Tuesday, October 11, 2005

All Tragedy is Local

That adaptation of Tip O'Neil's famous line "All politics is local" is what I thought of this weekend. While the Gulf Coast is still reeling and recovering from the recent hurricane disasters, Central America is still counting its' dead from the recent hurricane in that region, and even as we learned of the horrific earthquake in northern Pakistan killing tens of thousands, all eyes in upstate New York remained fixed on Lake George.

The tragic boating accident, for those who don't know, involved a relatively small tour boat which had 48 mostly elderly passengers. The boat hit a wake and rocked, and the passengers were sent to one side, which resulted in the boat capsizing and sinking. There were a host of failures - the boat was short a crew member (meaning one, rather than two), nobody was wearing life jackets, the boat was modified considerably from original design which made it quite top-heavy, and so on. Of course, many of these things are basic problems with lake tours - people want a nice view with shade, and don't want to wear lifejackets. Nonetheless, the tragic image of 20 eldery people, many in wheelchairs, drowning helplessly is tragic and heartbreaking.

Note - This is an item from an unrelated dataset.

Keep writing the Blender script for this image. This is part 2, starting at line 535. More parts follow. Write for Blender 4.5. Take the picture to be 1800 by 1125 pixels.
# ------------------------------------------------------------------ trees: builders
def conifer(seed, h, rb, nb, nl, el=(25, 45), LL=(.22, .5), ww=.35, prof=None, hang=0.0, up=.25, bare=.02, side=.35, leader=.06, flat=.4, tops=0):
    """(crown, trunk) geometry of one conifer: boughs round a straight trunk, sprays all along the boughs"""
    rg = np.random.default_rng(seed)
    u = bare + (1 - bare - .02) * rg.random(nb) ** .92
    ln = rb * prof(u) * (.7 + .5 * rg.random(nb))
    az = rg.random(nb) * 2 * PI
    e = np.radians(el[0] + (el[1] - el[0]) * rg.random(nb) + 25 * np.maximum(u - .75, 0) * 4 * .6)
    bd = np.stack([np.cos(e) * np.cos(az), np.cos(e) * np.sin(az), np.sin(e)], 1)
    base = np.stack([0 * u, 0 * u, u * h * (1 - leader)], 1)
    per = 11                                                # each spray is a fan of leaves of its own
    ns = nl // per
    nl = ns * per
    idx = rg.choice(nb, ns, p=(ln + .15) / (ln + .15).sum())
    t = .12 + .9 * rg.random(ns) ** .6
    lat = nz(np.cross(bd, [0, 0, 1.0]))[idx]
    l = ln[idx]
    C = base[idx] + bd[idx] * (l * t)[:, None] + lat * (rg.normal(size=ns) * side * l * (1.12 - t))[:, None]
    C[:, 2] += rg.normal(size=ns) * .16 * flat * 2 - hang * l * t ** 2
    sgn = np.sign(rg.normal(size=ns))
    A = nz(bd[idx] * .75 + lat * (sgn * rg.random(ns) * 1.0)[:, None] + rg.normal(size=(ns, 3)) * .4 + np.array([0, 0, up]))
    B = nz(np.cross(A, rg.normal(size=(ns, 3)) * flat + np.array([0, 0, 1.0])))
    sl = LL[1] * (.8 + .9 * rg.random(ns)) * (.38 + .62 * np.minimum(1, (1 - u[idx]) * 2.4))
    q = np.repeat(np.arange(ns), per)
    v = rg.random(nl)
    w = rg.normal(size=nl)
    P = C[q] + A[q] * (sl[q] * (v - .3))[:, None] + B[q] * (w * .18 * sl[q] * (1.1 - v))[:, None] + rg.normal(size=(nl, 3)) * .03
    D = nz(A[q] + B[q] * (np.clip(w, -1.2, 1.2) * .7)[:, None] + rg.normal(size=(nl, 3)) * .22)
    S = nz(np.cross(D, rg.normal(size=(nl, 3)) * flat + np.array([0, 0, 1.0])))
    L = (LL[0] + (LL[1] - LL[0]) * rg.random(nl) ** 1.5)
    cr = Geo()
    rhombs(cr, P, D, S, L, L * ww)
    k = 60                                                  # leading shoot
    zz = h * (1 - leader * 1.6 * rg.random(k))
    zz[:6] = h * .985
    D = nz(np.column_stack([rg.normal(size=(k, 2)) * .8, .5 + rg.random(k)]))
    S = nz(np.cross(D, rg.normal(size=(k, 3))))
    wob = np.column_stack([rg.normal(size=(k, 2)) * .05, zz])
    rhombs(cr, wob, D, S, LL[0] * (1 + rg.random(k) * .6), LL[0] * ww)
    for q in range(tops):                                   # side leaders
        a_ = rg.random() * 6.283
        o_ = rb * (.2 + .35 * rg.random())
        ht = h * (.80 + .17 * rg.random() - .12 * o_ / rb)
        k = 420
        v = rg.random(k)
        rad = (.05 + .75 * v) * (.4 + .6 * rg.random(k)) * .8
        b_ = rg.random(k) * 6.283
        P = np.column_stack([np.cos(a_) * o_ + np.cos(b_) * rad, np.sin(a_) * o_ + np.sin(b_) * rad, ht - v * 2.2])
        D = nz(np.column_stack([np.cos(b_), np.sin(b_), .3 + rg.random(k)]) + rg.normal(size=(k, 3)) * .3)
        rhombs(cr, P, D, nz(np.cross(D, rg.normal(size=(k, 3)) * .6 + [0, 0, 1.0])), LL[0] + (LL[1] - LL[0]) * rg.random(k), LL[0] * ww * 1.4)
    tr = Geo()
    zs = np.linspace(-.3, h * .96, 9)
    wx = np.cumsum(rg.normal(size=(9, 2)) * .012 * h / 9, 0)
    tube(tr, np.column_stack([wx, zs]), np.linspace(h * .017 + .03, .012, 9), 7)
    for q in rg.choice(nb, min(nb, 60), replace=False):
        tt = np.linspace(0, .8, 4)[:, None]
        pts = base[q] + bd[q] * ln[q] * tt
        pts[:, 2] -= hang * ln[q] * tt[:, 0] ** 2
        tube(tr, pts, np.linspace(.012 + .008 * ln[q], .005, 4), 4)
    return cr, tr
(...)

My wife is from Glens Falls, which is a small city about 15 minutes south of Lake George. Her retired parents still live there, and we go to visit to help them out whenever we can. While her parents don't know any of the victims, they know many in the area and are naturally drawn by age and similar fragility to those who suffered losses. So for the weekend we went through many discussions about the tragedy, turning to the earthquake only as we left New York.

As we returned home, we learned that much of our own region had undergone many inches of rain, and that a large area in southwestern New Hampshire had massive flooding. We were lucky that we hadn't had such problems in our area, but due to the proximity felt great empathy for those who had lost homes and been injured.

So when the week began, we gave most of our charitable support ... to the people in New Hampshire. Sure, we did what we could for those suffering from the massive earthquake, but as the old saying goes, all tragedy is local.